Even "protected" status cannot help two courtyards in Xicheng district, Beijing, that will be demolished for a street-widening project on December 28, the district Commission of Housing and Urban-Rural Development said.
Small blue plates reading "protected courtyard" marked the doors of the No.215 and 213 courtyards; meanwhile the Chinese character chai, or "demolish," was prominently scrawled on the wall of No.215 Tuesday.
Across the street from the courtyards is the Zhengyici Opera House, a Beijing Cultural Heritage Protection Unit.
"If you want to widen the street, you have to tear down some houses. The left side [Zhengyici] is a city cultural protection unit, so you have to choose to demolish the right side [No.213 and 215 courtyards]," said an anonymous Xicheng government official.

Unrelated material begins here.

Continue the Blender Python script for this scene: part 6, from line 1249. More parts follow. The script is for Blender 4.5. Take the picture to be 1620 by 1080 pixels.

The courtyards gained "protected" status in 2004. No.215 used to be home to opera star Qiu Shengrong. No.213 is home to an elderly man.
"The blue plates are not useless, but no one bothers to use them," said He Shuzhong, founder of the Beijing Cultural Heritage Protection Center. "The blue plate means that the courtyard's value as a cultural relic is recognized by the administration of cultural heritage. They just haven't become 'immovable cultural relics of sites to be protected."
According to the regulations, administrations responsible for cultural relics should formulate specific protective measures for the immovable cultural relics of the sites protected for their historical and cultural value, and of the sites that have not yet been verified as such.
"But no one ever bothers to be serious when dealing with such matters," He said.